Begin with the line holding "Generate a three.js", end with the line holding "scene.add(camera);", and repeat every line in between exactly, without pictures.
↓↓↓
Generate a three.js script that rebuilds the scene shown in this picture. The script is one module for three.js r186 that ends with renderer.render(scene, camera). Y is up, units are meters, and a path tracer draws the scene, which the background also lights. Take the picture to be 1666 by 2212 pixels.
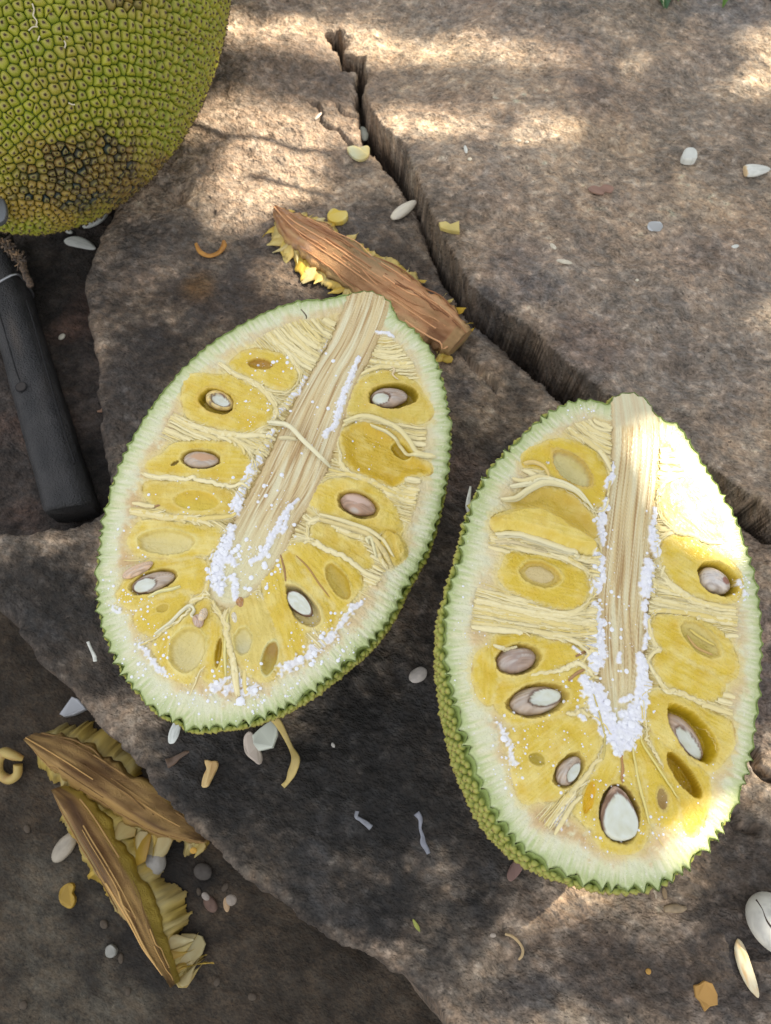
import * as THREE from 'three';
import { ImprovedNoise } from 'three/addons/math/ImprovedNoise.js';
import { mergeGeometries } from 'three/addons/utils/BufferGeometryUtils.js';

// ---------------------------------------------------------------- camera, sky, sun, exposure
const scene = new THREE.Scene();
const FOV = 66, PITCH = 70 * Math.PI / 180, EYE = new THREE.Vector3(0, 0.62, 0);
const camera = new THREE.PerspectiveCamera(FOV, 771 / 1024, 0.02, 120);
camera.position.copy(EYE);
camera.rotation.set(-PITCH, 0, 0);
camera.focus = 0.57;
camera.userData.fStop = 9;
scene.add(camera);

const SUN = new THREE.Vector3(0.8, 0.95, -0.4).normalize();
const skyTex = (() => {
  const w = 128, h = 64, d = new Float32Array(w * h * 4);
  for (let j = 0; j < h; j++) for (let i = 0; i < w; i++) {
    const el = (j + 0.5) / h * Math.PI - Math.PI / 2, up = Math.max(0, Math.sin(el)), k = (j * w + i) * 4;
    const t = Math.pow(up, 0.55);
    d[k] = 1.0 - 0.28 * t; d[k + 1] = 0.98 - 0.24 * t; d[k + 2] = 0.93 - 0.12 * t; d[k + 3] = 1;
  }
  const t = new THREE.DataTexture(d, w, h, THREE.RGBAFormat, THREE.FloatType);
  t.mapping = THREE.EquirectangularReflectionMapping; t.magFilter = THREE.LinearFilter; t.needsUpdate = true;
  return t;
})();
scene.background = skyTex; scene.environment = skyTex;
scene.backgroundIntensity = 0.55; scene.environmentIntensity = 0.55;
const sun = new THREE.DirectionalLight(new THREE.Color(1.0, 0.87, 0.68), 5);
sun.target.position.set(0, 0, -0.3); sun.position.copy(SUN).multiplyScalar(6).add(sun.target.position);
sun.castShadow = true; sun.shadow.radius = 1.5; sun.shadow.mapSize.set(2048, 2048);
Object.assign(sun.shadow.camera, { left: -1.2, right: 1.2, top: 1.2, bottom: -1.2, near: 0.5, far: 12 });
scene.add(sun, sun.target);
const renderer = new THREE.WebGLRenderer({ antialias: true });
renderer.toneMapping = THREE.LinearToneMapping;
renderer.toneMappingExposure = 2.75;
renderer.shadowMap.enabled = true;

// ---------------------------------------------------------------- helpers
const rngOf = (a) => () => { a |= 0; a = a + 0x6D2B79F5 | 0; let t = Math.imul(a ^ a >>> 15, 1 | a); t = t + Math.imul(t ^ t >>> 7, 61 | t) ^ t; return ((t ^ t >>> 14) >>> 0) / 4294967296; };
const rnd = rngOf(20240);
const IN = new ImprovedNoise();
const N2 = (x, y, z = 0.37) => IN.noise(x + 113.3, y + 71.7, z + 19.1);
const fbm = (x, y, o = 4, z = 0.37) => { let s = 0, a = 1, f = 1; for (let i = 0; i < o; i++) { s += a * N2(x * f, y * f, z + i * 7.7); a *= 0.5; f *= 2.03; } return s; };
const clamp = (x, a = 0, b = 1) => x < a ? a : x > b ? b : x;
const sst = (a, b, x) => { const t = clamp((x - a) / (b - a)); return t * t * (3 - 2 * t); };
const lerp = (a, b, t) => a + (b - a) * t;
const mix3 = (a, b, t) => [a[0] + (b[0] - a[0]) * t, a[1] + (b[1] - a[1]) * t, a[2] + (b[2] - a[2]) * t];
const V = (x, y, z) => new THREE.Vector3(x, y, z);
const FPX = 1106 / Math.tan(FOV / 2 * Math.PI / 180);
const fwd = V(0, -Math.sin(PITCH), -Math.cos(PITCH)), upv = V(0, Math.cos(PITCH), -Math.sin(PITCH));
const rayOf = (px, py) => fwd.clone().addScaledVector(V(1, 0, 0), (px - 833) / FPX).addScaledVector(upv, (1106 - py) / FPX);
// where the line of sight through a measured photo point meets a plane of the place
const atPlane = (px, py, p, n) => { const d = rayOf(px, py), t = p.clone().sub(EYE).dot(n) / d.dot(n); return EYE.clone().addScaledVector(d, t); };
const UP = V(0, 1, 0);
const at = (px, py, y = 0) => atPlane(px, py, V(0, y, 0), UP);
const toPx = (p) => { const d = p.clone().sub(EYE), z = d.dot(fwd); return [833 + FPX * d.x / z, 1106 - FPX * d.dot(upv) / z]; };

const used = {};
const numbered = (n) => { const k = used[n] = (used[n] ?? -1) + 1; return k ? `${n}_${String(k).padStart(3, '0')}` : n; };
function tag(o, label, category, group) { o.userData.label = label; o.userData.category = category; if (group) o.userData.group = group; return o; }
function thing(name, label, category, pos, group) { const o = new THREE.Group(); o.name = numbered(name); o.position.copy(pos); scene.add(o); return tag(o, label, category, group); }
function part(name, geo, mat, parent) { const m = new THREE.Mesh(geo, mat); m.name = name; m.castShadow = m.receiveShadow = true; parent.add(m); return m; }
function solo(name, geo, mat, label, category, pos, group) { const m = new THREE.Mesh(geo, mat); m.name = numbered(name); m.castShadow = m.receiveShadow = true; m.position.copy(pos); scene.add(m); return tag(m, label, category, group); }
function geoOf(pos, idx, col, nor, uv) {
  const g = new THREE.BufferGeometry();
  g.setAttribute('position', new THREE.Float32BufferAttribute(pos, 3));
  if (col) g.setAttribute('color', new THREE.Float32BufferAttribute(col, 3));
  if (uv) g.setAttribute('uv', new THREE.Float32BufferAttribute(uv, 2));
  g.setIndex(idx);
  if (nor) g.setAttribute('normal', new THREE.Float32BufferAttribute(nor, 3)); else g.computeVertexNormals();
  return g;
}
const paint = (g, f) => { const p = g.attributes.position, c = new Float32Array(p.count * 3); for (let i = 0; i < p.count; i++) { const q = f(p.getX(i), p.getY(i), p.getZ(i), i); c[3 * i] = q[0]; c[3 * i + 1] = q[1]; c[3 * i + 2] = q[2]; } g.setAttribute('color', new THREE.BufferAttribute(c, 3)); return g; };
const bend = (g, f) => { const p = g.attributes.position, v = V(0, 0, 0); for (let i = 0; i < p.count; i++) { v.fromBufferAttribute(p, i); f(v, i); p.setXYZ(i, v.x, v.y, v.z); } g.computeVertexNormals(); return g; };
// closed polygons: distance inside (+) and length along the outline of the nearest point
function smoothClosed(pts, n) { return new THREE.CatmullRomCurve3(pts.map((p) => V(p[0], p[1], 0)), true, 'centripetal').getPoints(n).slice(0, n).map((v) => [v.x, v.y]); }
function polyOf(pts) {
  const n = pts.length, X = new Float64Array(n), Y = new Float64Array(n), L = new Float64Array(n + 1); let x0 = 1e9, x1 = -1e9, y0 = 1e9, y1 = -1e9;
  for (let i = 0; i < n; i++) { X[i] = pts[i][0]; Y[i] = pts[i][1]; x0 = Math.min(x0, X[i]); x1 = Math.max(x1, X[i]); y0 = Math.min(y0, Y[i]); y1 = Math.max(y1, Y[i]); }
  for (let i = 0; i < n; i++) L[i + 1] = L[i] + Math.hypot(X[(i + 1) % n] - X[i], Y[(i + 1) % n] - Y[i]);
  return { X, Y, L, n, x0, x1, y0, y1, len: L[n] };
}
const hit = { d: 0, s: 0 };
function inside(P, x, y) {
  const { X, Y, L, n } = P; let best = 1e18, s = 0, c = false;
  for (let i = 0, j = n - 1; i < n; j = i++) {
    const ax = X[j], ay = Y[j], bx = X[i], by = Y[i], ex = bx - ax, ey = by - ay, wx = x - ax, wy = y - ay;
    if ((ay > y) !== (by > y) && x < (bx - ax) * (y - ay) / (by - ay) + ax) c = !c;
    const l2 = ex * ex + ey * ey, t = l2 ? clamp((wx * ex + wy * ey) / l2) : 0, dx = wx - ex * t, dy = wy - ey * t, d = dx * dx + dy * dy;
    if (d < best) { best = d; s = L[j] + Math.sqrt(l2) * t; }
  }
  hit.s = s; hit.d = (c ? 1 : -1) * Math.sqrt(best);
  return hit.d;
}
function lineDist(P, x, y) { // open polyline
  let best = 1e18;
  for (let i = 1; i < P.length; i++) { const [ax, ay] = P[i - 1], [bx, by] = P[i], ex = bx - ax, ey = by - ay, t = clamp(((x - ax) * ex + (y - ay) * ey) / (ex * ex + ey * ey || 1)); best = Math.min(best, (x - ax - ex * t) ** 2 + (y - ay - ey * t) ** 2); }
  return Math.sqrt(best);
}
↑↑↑
↓↓↓
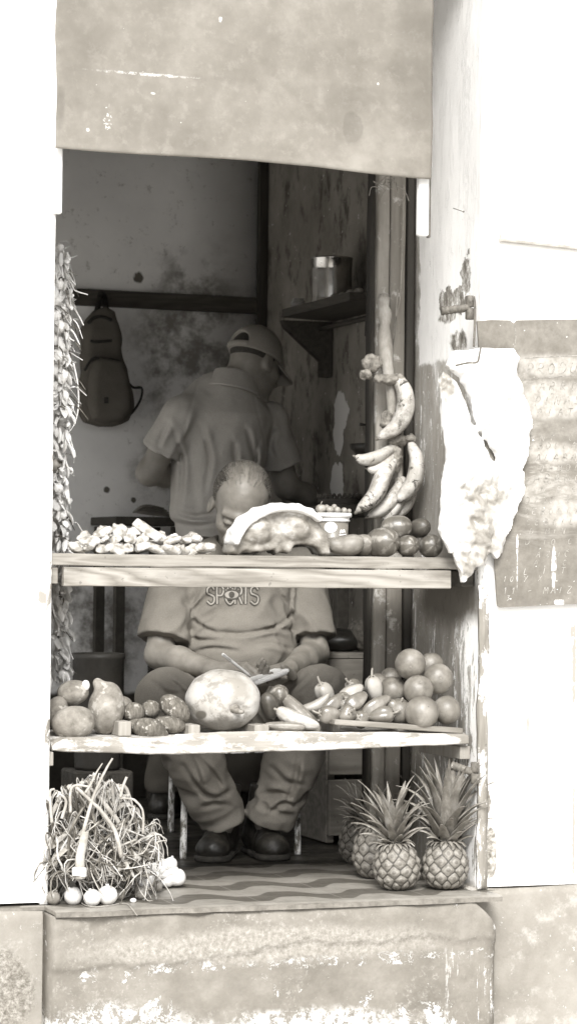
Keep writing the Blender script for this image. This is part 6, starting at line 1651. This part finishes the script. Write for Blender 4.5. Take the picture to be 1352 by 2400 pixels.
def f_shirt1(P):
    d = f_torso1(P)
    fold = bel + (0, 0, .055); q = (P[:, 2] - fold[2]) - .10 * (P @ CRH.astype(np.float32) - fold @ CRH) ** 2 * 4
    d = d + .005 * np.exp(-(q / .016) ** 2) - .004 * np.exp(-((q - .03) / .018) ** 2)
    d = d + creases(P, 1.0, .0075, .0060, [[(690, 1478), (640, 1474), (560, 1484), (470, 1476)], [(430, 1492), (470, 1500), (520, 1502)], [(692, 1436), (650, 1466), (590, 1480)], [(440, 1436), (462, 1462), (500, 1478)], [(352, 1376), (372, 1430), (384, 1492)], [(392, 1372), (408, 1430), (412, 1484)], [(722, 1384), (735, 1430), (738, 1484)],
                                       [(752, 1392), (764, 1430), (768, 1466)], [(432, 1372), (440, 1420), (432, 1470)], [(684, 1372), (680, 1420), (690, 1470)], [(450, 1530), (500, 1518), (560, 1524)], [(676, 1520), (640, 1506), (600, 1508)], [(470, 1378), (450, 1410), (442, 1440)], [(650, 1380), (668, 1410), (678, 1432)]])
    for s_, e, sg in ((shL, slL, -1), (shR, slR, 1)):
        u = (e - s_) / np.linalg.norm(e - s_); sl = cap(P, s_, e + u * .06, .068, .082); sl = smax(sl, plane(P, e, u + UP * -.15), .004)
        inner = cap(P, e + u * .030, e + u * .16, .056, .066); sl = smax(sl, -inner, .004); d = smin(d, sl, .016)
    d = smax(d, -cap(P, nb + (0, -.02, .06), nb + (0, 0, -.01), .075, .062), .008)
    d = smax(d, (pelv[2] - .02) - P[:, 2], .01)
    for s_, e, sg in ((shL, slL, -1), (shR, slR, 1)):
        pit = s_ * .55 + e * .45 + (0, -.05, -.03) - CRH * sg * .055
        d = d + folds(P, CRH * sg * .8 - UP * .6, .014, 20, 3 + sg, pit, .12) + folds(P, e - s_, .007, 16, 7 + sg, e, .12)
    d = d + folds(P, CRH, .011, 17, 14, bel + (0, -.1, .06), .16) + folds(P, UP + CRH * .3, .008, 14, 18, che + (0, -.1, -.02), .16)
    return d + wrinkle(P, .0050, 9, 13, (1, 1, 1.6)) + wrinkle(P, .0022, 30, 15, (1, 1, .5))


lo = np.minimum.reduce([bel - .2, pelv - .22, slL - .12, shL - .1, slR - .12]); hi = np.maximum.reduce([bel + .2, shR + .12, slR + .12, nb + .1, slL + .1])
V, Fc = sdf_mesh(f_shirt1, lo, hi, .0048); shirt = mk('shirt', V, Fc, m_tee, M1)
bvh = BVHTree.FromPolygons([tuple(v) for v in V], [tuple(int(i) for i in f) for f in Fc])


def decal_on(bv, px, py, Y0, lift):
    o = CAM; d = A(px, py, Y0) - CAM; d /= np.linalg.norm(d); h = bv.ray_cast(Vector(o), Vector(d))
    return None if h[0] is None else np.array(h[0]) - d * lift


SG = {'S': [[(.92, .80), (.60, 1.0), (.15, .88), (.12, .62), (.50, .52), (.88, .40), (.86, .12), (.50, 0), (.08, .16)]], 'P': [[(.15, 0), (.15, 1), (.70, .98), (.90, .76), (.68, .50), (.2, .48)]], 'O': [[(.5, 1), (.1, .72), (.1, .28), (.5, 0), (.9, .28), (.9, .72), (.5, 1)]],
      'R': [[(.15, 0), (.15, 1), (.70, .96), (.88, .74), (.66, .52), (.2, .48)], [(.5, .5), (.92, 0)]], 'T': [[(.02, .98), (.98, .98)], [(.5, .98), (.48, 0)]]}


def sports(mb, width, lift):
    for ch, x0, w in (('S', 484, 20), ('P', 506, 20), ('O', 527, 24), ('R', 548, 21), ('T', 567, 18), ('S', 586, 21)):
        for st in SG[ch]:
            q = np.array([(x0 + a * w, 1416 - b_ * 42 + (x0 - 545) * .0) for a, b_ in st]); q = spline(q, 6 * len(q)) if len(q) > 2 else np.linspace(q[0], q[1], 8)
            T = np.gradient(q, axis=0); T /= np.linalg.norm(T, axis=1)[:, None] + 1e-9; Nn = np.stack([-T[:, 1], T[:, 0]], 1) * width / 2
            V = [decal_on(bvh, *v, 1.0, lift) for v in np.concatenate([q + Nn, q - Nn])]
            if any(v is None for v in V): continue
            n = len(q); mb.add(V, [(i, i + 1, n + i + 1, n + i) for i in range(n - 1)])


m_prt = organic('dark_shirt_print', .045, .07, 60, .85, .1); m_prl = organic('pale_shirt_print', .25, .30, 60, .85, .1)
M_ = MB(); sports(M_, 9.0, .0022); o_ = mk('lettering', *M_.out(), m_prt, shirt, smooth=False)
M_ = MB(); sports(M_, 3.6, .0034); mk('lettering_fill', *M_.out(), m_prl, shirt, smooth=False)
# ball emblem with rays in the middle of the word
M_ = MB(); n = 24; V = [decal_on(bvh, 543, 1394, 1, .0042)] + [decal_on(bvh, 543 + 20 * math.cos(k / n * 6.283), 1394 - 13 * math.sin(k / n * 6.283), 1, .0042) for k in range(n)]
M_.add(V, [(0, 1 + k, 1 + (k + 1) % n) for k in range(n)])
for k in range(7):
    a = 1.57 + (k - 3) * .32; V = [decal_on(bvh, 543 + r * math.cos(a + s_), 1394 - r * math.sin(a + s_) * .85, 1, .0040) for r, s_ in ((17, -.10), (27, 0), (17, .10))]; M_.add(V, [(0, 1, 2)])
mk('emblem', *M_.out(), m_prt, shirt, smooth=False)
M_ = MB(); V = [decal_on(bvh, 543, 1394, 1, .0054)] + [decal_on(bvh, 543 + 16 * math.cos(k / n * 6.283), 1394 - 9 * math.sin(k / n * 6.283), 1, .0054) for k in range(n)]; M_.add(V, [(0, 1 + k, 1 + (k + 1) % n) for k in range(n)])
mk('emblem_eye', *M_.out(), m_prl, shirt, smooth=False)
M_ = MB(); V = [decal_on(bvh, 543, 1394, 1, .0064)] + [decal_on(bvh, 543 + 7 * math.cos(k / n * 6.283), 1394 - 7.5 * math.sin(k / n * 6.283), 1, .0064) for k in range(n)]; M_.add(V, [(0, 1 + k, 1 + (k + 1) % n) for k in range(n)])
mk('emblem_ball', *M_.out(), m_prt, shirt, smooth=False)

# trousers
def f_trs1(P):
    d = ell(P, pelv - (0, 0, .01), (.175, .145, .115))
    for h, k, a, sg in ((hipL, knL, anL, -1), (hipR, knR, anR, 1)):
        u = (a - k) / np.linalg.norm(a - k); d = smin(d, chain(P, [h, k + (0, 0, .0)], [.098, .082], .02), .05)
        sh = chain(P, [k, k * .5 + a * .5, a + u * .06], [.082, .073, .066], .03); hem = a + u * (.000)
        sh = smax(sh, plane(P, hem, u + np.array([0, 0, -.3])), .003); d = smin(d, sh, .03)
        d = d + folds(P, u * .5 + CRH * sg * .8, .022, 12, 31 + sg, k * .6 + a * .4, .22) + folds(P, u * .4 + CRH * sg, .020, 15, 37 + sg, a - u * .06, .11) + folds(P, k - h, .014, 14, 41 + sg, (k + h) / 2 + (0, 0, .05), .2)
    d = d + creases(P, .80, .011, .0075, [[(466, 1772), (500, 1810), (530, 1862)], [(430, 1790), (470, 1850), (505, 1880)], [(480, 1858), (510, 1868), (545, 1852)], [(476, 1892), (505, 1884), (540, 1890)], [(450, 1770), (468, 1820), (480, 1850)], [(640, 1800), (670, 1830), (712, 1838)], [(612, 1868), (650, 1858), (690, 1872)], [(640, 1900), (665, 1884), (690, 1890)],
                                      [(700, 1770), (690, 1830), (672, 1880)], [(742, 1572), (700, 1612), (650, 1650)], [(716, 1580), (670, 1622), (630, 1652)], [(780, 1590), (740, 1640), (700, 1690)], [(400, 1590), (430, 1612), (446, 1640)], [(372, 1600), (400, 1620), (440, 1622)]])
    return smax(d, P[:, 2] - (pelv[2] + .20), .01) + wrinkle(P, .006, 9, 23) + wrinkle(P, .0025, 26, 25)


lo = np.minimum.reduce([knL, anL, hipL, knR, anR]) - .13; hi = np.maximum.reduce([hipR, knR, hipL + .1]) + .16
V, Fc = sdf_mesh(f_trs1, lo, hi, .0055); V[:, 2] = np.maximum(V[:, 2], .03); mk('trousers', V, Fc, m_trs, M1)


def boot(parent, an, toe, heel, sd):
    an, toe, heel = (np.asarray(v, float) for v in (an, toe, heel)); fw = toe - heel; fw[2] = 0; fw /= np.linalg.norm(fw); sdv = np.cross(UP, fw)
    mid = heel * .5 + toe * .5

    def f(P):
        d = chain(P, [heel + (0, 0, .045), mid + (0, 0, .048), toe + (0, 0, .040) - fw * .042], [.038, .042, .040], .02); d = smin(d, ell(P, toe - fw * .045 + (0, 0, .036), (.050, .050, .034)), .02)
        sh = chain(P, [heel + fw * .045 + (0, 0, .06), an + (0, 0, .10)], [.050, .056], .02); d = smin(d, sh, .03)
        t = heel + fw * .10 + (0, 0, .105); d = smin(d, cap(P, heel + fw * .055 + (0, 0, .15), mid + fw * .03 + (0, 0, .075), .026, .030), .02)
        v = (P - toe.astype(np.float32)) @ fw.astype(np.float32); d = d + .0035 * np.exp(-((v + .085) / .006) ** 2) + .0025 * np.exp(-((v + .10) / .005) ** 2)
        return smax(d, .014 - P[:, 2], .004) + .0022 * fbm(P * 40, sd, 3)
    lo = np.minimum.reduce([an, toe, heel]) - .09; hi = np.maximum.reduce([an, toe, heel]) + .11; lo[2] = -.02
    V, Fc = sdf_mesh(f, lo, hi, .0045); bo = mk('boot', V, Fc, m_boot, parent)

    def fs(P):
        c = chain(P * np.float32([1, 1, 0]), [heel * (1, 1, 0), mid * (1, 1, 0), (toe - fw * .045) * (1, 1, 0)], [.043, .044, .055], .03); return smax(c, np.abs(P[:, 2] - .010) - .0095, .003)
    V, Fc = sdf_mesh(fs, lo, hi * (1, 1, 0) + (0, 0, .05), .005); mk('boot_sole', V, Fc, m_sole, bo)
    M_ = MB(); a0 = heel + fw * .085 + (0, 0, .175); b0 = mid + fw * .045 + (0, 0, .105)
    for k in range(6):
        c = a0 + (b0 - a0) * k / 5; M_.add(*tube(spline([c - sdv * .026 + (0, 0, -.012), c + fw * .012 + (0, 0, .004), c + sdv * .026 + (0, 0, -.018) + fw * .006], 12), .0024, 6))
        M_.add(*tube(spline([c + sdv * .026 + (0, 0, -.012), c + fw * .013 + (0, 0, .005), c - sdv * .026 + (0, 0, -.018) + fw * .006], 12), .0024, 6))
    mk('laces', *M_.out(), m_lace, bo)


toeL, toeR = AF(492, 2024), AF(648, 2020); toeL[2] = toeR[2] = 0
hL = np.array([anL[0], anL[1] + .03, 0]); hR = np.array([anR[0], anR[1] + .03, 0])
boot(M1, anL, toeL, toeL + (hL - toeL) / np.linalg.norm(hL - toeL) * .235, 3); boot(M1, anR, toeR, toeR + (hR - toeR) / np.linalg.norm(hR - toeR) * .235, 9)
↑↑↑
↓↓↓
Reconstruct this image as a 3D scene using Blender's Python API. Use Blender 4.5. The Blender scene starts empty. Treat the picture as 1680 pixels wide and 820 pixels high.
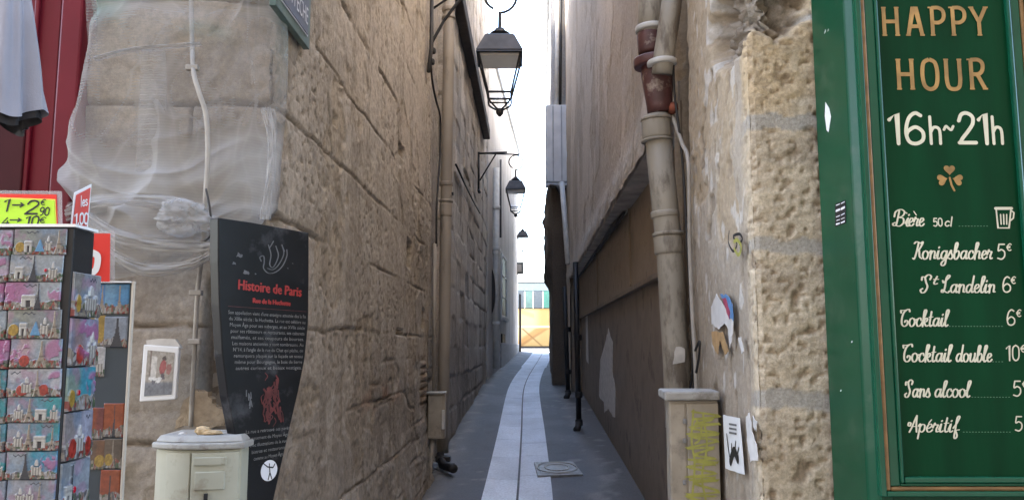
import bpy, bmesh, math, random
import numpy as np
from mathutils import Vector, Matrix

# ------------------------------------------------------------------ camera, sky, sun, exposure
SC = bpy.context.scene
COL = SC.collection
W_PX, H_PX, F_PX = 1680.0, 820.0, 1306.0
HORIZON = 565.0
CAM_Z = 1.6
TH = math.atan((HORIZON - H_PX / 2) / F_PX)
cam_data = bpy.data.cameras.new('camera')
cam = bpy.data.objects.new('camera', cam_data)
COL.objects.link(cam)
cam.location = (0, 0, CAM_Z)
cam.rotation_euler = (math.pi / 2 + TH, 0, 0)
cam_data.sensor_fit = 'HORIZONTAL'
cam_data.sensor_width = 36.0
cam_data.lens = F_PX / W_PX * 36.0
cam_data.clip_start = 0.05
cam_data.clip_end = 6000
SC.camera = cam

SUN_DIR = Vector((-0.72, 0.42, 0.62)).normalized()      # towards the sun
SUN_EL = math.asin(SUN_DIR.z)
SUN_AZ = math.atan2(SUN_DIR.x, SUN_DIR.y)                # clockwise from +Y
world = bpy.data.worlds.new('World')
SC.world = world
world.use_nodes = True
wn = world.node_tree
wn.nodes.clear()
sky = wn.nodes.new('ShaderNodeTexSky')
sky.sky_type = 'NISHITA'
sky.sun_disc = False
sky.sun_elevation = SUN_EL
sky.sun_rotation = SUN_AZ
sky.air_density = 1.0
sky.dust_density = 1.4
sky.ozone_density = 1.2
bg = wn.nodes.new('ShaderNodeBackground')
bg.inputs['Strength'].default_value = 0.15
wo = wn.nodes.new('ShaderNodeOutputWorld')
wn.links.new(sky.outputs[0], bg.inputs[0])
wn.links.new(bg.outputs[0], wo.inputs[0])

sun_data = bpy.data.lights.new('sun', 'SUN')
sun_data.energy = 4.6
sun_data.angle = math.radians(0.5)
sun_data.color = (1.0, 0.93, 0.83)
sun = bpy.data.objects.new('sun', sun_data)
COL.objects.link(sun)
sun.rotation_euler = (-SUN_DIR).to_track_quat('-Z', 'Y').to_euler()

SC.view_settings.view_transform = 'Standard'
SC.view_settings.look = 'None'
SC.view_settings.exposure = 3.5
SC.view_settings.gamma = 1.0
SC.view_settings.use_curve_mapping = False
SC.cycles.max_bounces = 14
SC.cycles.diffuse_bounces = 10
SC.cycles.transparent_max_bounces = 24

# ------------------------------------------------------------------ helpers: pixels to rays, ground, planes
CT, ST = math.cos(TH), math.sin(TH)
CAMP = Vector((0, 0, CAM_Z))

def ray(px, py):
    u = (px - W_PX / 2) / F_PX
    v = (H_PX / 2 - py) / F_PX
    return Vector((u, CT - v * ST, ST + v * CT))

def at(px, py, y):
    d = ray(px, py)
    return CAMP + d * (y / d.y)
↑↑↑
→ COMPLETED TASK
Generate a three.js script that rebuilds the scene shown in this picture. The script is one module for three.js r186 that ends with renderer.render(scene, camera). Y is up, units are meters, and a path tracer draws the scene, which the background also lights. Take the picture to be 1666 by 2212 pixels.
import * as THREE from 'three';
import { ImprovedNoise } from 'three/addons/math/ImprovedNoise.js';
import { mergeGeometries } from 'three/addons/utils/BufferGeometryUtils.js';

// ---------------------------------------------------------------- camera, sky, sun, exposure
const scene = new THREE.Scene();
const FOV = 66, PITCH = 70 * Math.PI / 180, EYE = new THREE.Vector3(0, 0.62, 0);
const camera = new THREE.PerspectiveCamera(FOV, 771 / 1024, 0.02, 120);
camera.position.copy(EYE);
camera.rotation.set(-PITCH, 0, 0);
camera.focus = 0.57;
camera.userData.fStop = 9;
scene.add(camera);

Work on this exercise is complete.